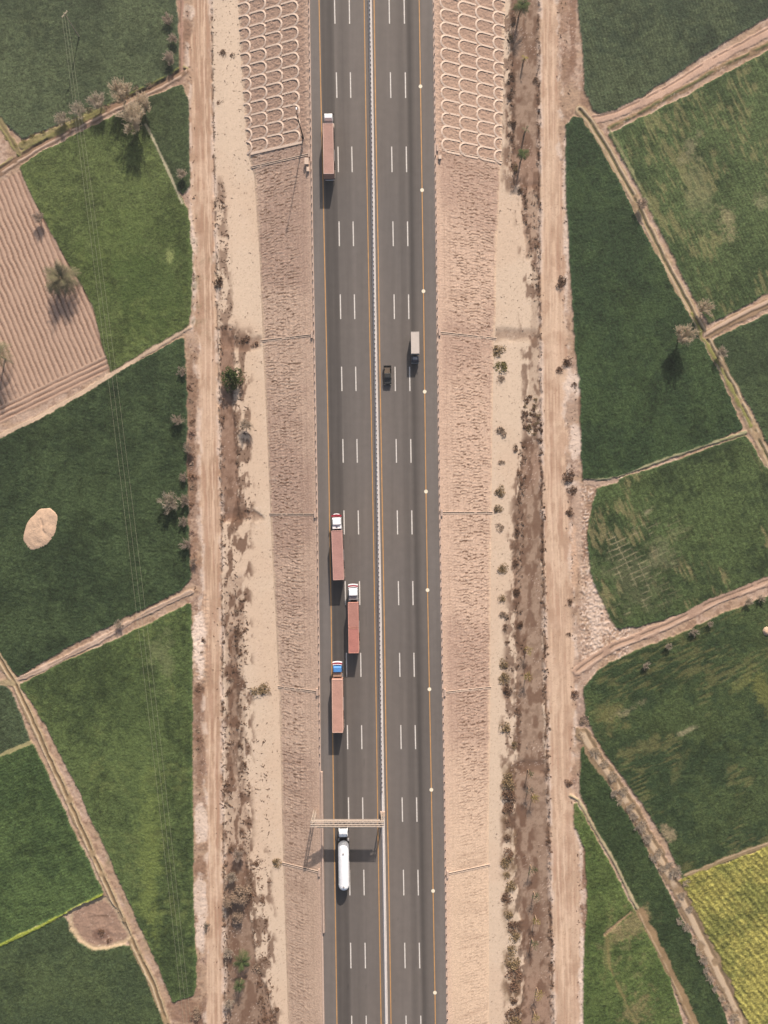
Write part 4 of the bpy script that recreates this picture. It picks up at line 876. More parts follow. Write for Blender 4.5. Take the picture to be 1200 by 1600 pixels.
# tanker
f = at(536.3, 1296.0, 3.0); rr = at(536.3, 1393.5, 3.2); Lt = f[1]-rr[1]
t = empty('tanker_truck', (f[0]+0.05, (f[1]+rr[1])/2, 0), DIR); tag(t, 'white tanker truck with rounded tank passing under the sign gantry', 'tanker', None)
yf = Lt/2; yr = -Lt/2; tkl = 12.1; r = 1.33
prof = []
for k in range(8): a = math.pi/2*k/7; prof.append((yr+1.25*(1-math.cos(a)), max(0.02, r*math.sin(a))))
for k in range(8): a = math.pi/2*(1-k/7); prof.append((yr+tkl-1.25*(1-math.cos(a)), max(0.02, r*math.sin(a))))
mb = MB().lathe_y(prof, 40, 0, 2.25); tank = mb.build('tank', M['whitep'], t, True)
for yy in (yr+1.3, yr+tkl*0.78): m = MB(); m.cyl((0, yy, 3.5), (0, yy, 3.70), 0.22, n=16); m.build('hatch', M['greyp'], tank)
m = MB()
for yy in np.linspace(yr+1.6, yr+tkl-1.6, 6): m.lathe_y([(yy-0.04, r-0.01), (yy-0.04, r+0.015), (yy+0.04, r+0.015), (yy+0.04, r-0.01)], 40, 0, 2.25)
m.build('tank_band', M['whitep'], tank, True)
m = MB(); m.box(-0.55, -0.35, yr+0.3, yr+tkl, 0.75, 1.0); m.box(0.35, 0.55, yr+0.3, yr+tkl, 0.75, 1.0); m.build('trailer_frame', M['black'], t)
for s in (-1, 1):
    m = MB(); a, b = sorted((s*1.22, s*1.40)); m.box(a, b, yr+0.4, yr+6.2, 0.75, 1.02, 0.02); m.build('side_guard', M['greyp'], t)
    m = MB(); a, b = sorted((s*1.0, s*1.36)); m.box(a, b, yr+tkl-0.35, yr+tkl+0.12, 0.9, 1.6, 0.03); m.build('toolbox', M['greyp'], t)
for yy in (1.5, 2.85, 4.2): axle(t, yr+yy, w=2.55)
for s in (-1, 1): a, b = sorted((s*0.8, s*1.1)); MB().box(a, b, yr+0.26, yr+0.29, 0.8, 0.98).build('tail_lamp', M['redlamp'], t)
m = MB(); m.box(-0.5, -0.3, yr+tkl-3.2, yf-0.4, 0.62, 0.74); m.box(0.3, 0.5, yr+tkl-3.2, yf-0.4, 0.62, 0.74); m.build('tractor_frame', M['black'], t)
axle(t, yf-1.3, dual=False, w=2.45); axle(t, yr+tkl-0.9, w=2.45); axle(t, yr+tkl-2.2, w=2.45)
cab(t, yf, 1.95, 2.2, 3.1, M['whitep'], M['whitep'], (M['whitep'],))

# box truck coming down
f = at(648.8, 518.3, 3.1); rr = at(648.8, 565.5, 2.2); Lt = f[1]-rr[1]
t = empty('box_truck', (f[0], (f[1]+rr[1])/2, 0), math.pi+DIR); tag(t, 'small truck with an off white cargo box and grey cab in the right carriageway', 'truck')
yf = Lt/2; yr = -Lt/2; bl = 5.35
mb = MB().box(-1.0, 1.0, yr, yr+bl, 0.95, 3.1, 0.04); bx_ = mb.build('cargo_box', M['boxp'], t)
m = MB()
for s in (-1, 1): a, b = sorted((s*0.95, s*1.012)); m.box(a, b, yr-0.01, yr+bl+0.01, 3.0, 3.13, 0.01)
m.box(-0.948, 0.948, yr-0.012, yr+0.05, 3.0, 3.13, 0.01); m.box(-0.948, 0.948, yr+bl-0.05, yr+bl+0.012, 3.0, 3.13, 0.01); m.build('top_rail', M['boxp'], bx_)
m = MB(); m.box(-0.85, 0.85, yr-0.03, yr-0.005, 1.05, 2.9); m.build('rear_door', M['greyp'], t)
m = MB(); m.box(-0.4, 0.4, yr+0.2, yf-0.4, 0.55, 0.85); m.build('chassis', M['black'], t)
cy0 = yr+bl+0.35
MB().box(-0.95, 0.95, cy0, yf-0.02, 0.5, 1.45, 0.06).build('cab_body', M['slate'], t)
MB().box(-0.93, 0.93, cy0+0.05, yf-0.25, 1.452, 2.15, 0.10, tx=0.10, ty0=0.05, ty1=0.30).build('cab_roof', M['slate'], t)
MB().box(-0.5, 0.5, cy0+0.35, cy0+0.95, 2.152, 2.20, 0.02).build('roof_plate', M['greyp'], t)
MB().box(-0.80, 0.80, yf-0.24, yf-0.05, 1.50, 1.56).build('windscreen', M['glass'], t)
MB().box(-0.97, 0.97, yf-0.03, yf+0.08, 0.4, 0.75, 0.03).build('bumper', M['greyp'], t)
for s in (-1, 1):
    a, b = sorted((s*0.55, s*0.85)); MB().box(a, b, yf+0.0, yf+0.03, 0.85, 1.05).build('headlight', M['lamp'], t)
    m = MB(); m.cyl((s*0.93, yf-0.3, 1.6), (s*1.15, yf-0.2, 1.6), 0.02, n=6); a, b = sorted((s*1.08, s*1.2)); m.box(a, b, yf-0.24, yf-0.18, 1.4, 1.75); m.build('mirror', M['black'], t)
axle(t, yf-0.85, 0.38, False, 1.9); axle(t, yr+1.5, 0.38, True, 1.9)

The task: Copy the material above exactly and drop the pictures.

Output of the exercise:
Write part 4 of the bpy script that recreates this picture. It picks up at line 876. More parts follow. Write for Blender 4.5. Take the picture to be 1200 by 1600 pixels.
# tanker
f = at(536.3, 1296.0, 3.0); rr = at(536.3, 1393.5, 3.2); Lt = f[1]-rr[1]
t = empty('tanker_truck', (f[0]+0.05, (f[1]+rr[1])/2, 0), DIR); tag(t, 'white tanker truck with rounded tank passing under the sign gantry', 'tanker', None)
yf = Lt/2; yr = -Lt/2; tkl = 12.1; r = 1.33
prof = []
for k in range(8): a = math.pi/2*k/7; prof.append((yr+1.25*(1-math.cos(a)), max(0.02, r*math.sin(a))))
for k in range(8): a = math.pi/2*(1-k/7); prof.append((yr+tkl-1.25*(1-math.cos(a)), max(0.02, r*math.sin(a))))
mb = MB().lathe_y(prof, 40, 0, 2.25); tank = mb.build('tank', M['whitep'], t, True)
for yy in (yr+1.3, yr+tkl*0.78): m = MB(); m.cyl((0, yy, 3.5), (0, yy, 3.70), 0.22, n=16); m.build('hatch', M['greyp'], tank)
m = MB()
for yy in np.linspace(yr+1.6, yr+tkl-1.6, 6): m.lathe_y([(yy-0.04, r-0.01), (yy-0.04, r+0.015), (yy+0.04, r+0.015), (yy+0.04, r-0.01)], 40, 0, 2.25)
m.build('tank_band', M['whitep'], tank, True)
m = MB(); m.box(-0.55, -0.35, yr+0.3, yr+tkl, 0.75, 1.0); m.box(0.35, 0.55, yr+0.3, yr+tkl, 0.75, 1.0); m.build('trailer_frame', M['black'], t)
for s in (-1, 1):
    m = MB(); a, b = sorted((s*1.22, s*1.40)); m.box(a, b, yr+0.4, yr+6.2, 0.75, 1.02, 0.02); m.build('side_guard', M['greyp'], t)
    m = MB(); a, b = sorted((s*1.0, s*1.36)); m.box(a, b, yr+tkl-0.35, yr+tkl+0.12, 0.9, 1.6, 0.03); m.build('toolbox', M['greyp'], t)
for yy in (1.5, 2.85, 4.2): axle(t, yr+yy, w=2.55)
for s in (-1, 1): a, b = sorted((s*0.8, s*1.1)); MB().box(a, b, yr+0.26, yr+0.29, 0.8, 0.98).build('tail_lamp', M['redlamp'], t)
m = MB(); m.box(-0.5, -0.3, yr+tkl-3.2, yf-0.4, 0.62, 0.74); m.box(0.3, 0.5, yr+tkl-3.2, yf-0.4, 0.62, 0.74); m.build('tractor_frame', M['black'], t)
axle(t, yf-1.3, dual=False, w=2.45); axle(t, yr+tkl-0.9, w=2.45); axle(t, yr+tkl-2.2, w=2.45)
cab(t, yf, 1.95, 2.2, 3.1, M['whitep'], M['whitep'], (M['whitep'],))

# box truck coming down
f = at(648.8, 518.3, 3.1); rr = at(648.8, 565.5, 2.2); Lt = f[1]-rr[1]
t = empty('box_truck', (f[0], (f[1]+rr[1])/2, 0), math.pi+DIR); tag(t, 'small truck with an off white cargo box and grey cab in the right carriageway', 'truck')
yf = Lt/2; yr = -Lt/2; bl = 5.35
mb = MB().box(-1.0, 1.0, yr, yr+bl, 0.95, 3.1, 0.04); bx_ = mb.build('cargo_box', M['boxp'], t)
m = MB()
for s in (-1, 1): a, b = sorted((s*0.95, s*1.012)); m.box(a, b, yr-0.01, yr+bl+0.01, 3.0, 3.13, 0.01)
m.box(-0.948, 0.948, yr-0.012, yr+0.05, 3.0, 3.13, 0.01); m.box(-0.948, 0.948, yr+bl-0.05, yr+bl+0.012, 3.0, 3.13, 0.01); m.build('top_rail', M['boxp'], bx_)
m = MB(); m.box(-0.85, 0.85, yr-0.03, yr-0.005, 1.05, 2.9); m.build('rear_door', M['greyp'], t)
m = MB(); m.box(-0.4, 0.4, yr+0.2, yf-0.4, 0.55, 0.85); m.build('chassis', M['black'], t)
cy0 = yr+bl+0.35
MB().box(-0.95, 0.95, cy0, yf-0.02, 0.5, 1.45, 0.06).build('cab_body', M['slate'], t)
MB().box(-0.93, 0.93, cy0+0.05, yf-0.25, 1.452, 2.15, 0.10, tx=0.10, ty0=0.05, ty1=0.30).build('cab_roof', M['slate'], t)
MB().box(-0.5, 0.5, cy0+0.35, cy0+0.95, 2.152, 2.20, 0.02).build('roof_plate', M['greyp'], t)
MB().box(-0.80, 0.80, yf-0.24, yf-0.05, 1.50, 1.56).build('windscreen', M['glass'], t)
MB().box(-0.97, 0.97, yf-0.03, yf+0.08, 0.4, 0.75, 0.03).build('bumper', M['greyp'], t)
for s in (-1, 1):
    a, b = sorted((s*0.55, s*0.85)); MB().box(a, b, yf+0.0, yf+0.03, 0.85, 1.05).build('headlight', M['lamp'], t)
    m = MB(); m.cyl((s*0.93, yf-0.3, 1.6), (s*1.15, yf-0.2, 1.6), 0.02, n=6); a, b = sorted((s*1.08, s*1.2)); m.box(a, b, yf-0.24, yf-0.18, 1.4, 1.75); m.build('mirror', M['black'], t)
axle(t, yf-0.85, 0.38, False, 1.9); axle(t, yr+1.5, 0.38, True, 1.9)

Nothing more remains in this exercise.